[DO THIS]:
Retype only what runs from the beginning of the data through the line with "w.node_tree.nodes['Background'].inputs[1].default_value = 0.25"; please omit the pictures and keep every line exact.

※

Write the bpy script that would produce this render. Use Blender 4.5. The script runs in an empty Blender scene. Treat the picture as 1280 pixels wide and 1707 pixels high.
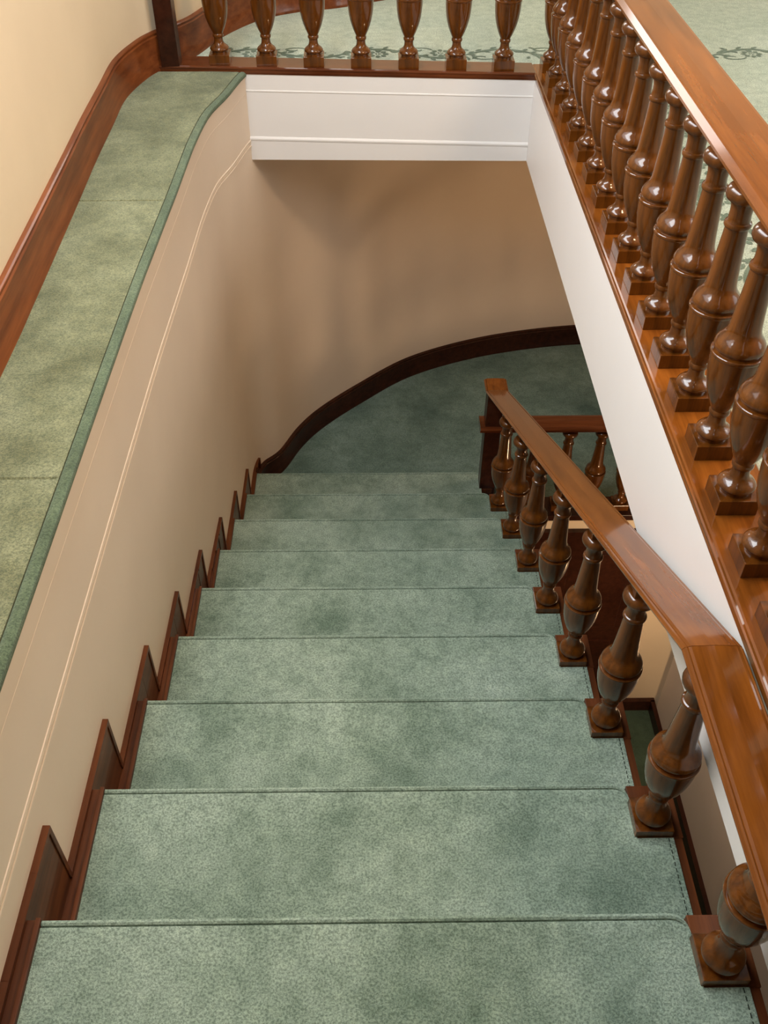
import bpy, bmesh, math, random
from mathutils import Vector, Matrix
random.seed(4)
PI = math.pi
scn = bpy.context.scene
C = scn.collection

# ------------------------------------------------------------------ camera
cam_d = bpy.data.cameras.new('camera'); cam = bpy.data.objects.new('camera', cam_d); C.objects.link(cam)
cam_d.sensor_width = 36.0; cam_d.sensor_fit = 'AUTO'; cam_d.lens = 36.0*1567.6/1707.0
cam_d.clip_start = 0.02
rr = Vector((0.99989355, -0.01391652, 0.00438384)); uu = Vector((0.00636654, 0.68648202, 0.72711891)); ff = Vector((0.0131284, 0.7270136, -0.68649754))
EYE = 1.275
cam.matrix_world = Matrix(((rr.x, uu.x, -ff.x, 0), (rr.y, uu.y, -ff.y, 0), (rr.z, uu.z, -ff.z, EYE), (0, 0, 0, 1)))
scn.camera = cam
# ------------------------------------------------------------------ view, world, big lights
scn.view_settings.view_transform = 'Standard'; scn.view_settings.look = 'None'
scn.view_settings.gamma = 1.0; scn.view_settings.exposure = 0.12; scn.view_settings.use_curve_mapping = False
w = bpy.data.worlds.new('world'); scn.world = w; w.use_nodes = True
w.node_tree.nodes['Background'].inputs[0].default_value = (1.0, 0.86, 0.7, 1)
w.node_tree.nodes['Background'].inputs[1].default_value = 0.25

ZS_ = -.319
def area(name, loc, tgt, sx, sy, power, col, spread=180):
    l = bpy.data.lights.new(name, 'AREA'); l.shape = 'RECTANGLE'; l.size = sx; l.size_y = sy
    l.energy = power; l.color = col; l.spread = math.radians(spread)
    o = bpy.data.objects.new(name, l); C.objects.link(o); o.location = loc
    d = Vector(tgt)-Vector(loc); o.rotation_euler = d.to_track_quat('-Z', 'Y').to_euler(); return o
area('window_light', (-0.78, 1.95, 1.62), (0.64, 2.0, -0.05), 2.4, 0.95, 92, (0.91, 0.96, 1.0))
area('far_window_light', (-0.25, 4.5, 1.3), (1.2, 2.6, 0.3), 0.75, 1.1, 16, (1.0, 0.98, 0.95))
area('right_window_light', (3.45, 2.6, 1.4), (1.6, 2.6, 0.0), 2.4, 1.2, 48, (1.0, 0.97, 0.92))
area('ceiling_light_glow', (1.3, 1.7, 2.3), (0.2, 1.6, 0.0), 0.4, 0.4, 30, (1.0, 0.66, 0.36))
area('landing_ceiling_light', (1.45, 3.9, ZS_-.06), (0.9, 4.6, -2.0), 0.35, 0.35, 5.0, (1.0, 0.60, 0.30))
area('hall_wall_light', (1.66, 2.3, -2.15), (1.2, 3.4, -2.9), 0.25, 0.25, 11, (1.0, 0.70, 0.42))

# ------------------------------------------------------------------ helpers
def link(name, me, parent=None):
    o = bpy.data.objects.new(name, me); C.objects.link(o)
    if parent is not None: o.parent = parent
    return o
def obj(name, bm, mats, parent=None, smooth=False):
    bmesh.ops.recalc_face_normals(bm, faces=bm.faces)
    me = bpy.data.meshes.new(name); bm.to_mesh(me); bm.free()
    if not isinstance(mats, (list, tuple)): mats = [mats]
    for m in mats: me.materials.append(m)
    if smooth:
        me.polygons.foreach_set('use_smooth', [True]*len(me.polygons))
        me.set_sharp_from_angle(angle=math.radians(38))
    return link(name, me, parent)
def struct(name, bm, mats, smooth=False):
    o = obj(name, bm, mats, None, smooth); o['kind'] = 'structure'; return o
def thing(name, label, cat, loc=(0, 0, 0), group=None):
    o = bpy.data.objects.new(name, None); C.objects.link(o); o.location = loc; o.empty_display_size = .05
    o['label'] = label; o['category'] = cat
    if group: o['group'] = group
    return o
def box(bm, x0, x1, y0, y1, z0, z1, mi=0, bev=0):
    vs = [bm.verts.new((x, y, z)) for x in (x0, x1) for y in (y0, y1) for z in (z0, z1)]
    fs = [(0, 1, 3, 2), (4, 6, 7, 5), (0, 4, 5, 1), (2, 3, 7, 6), (0, 2, 6, 4), (1, 5, 7, 3)]
    out = []
    for f in fs:
        q = bm.faces.new([vs[i] for i in f]); q.material_index = mi; out.append(q)
    if bev:
        es = list({e for q in out for e in q.edges})
        bmesh.ops.bevel(bm, geom=es, offset=bev, segments=2, affect='EDGES', profile=.6)
def lathe(bm, prof, seg=32):
    rings = []
    for (r, z) in prof:
        rings.append([bm.verts.new((r*math.cos(2*PI*i/seg), r*math.sin(2*PI*i/seg), z)) for i in range(seg)])
    for a, b in zip(rings, rings[1:]):
        for i in range(seg):
            bm.faces.new((a[i], a[(i+1) % seg], b[(i+1) % seg], b[i]))
    bm.faces.new(rings[0][::-1]); bm.faces.new(rings[-1])
def skin_sections(bm, secs, mi=0, closed=True, caps=True):
    """secs: list of lists of 3D points, joined in order."""
    R = [[bm.verts.new(p) for p in s] for s in secs]; n = len(R[0])
    for a, b in zip(R, R[1:]):
        for i in range(n if closed else n-1):
            f = bm.faces.new((a[i], a[(i+1) % n], b[(i+1) % n], b[i])); f.material_index = mi
    if closed and caps:
        bm.faces.new(R[0][::-1]).material_index = mi; bm.faces.new(R[-1]).material_index = mi
def catmull(P, n=8):
    P = [Vector(p) for p in P]; Q = [2*P[0]-P[1]]+P+[2*P[-1]-P[-2]]; out = []
    for i in range(1, len(Q)-2):
        a, b, c, d = Q[i-1:i+3]
        for k in range(n):
            t = k/n
            out.append(.5*((2*b)+(c-a)*t+(2*a-5*b+4*c-d)*t*t+(3*b-a-3*c+d)*t**3))
    out.append(P[-1]); return out
def sweep_plan(bm, path, prof, mi=0, closed=True):
    """prof: (inward offset, z). Inward is to the right of travel."""
    secs = []
    for i, p in enumerate(path):
        a = path[max(i-1, 0)]; b = path[min(i+1, len(path)-1)]
        t = (b-a).normalized(); n = Vector((t.y, -t.x))
        secs.append([(p.x+n.x*o, p.y+n.y*o, z) for o, z in prof])
    skin_sections(bm, secs, mi, closed)
def interp(path, y):
    for a, b in zip(path, path[1:]):
        if a.y <= y <= b.y and b.y > a.y: return a.x+(b.x-a.x)*(y-a.y)/(b.y-a.y)
    return path[0].x if y < path[0].y else path[-1].x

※

[EXERCISE RESULT]:
Write the bpy script that would produce this render. Use Blender 4.5. The script runs in an empty Blender scene. Treat the picture as 1280 pixels wide and 1707 pixels high.
import bpy, bmesh, math, random
from mathutils import Vector, Matrix
random.seed(4)
PI = math.pi
scn = bpy.context.scene
C = scn.collection

# ------------------------------------------------------------------ camera
cam_d = bpy.data.cameras.new('camera'); cam = bpy.data.objects.new('camera', cam_d); C.objects.link(cam)
cam_d.sensor_width = 36.0; cam_d.sensor_fit = 'AUTO'; cam_d.lens = 36.0*1567.6/1707.0
cam_d.clip_start = 0.02
rr = Vector((0.99989355, -0.01391652, 0.00438384)); uu = Vector((0.00636654, 0.68648202, 0.72711891)); ff = Vector((0.0131284, 0.7270136, -0.68649754))
EYE = 1.275
cam.matrix_world = Matrix(((rr.x, uu.x, -ff.x, 0), (rr.y, uu.y, -ff.y, 0), (rr.z, uu.z, -ff.z, EYE), (0, 0, 0, 1)))
scn.camera = cam
# ------------------------------------------------------------------ view, world, big lights
scn.view_settings.view_transform = 'Standard'; scn.view_settings.look = 'None'
scn.view_settings.gamma = 1.0; scn.view_settings.exposure = 0.12; scn.view_settings.use_curve_mapping = False
w = bpy.data.worlds.new('world'); scn.world = w; w.use_nodes = True
w.node_tree.nodes['Background'].inputs[0].default_value = (1.0, 0.86, 0.7, 1)
w.node_tree.nodes['Background'].inputs[1].default_value = 0.25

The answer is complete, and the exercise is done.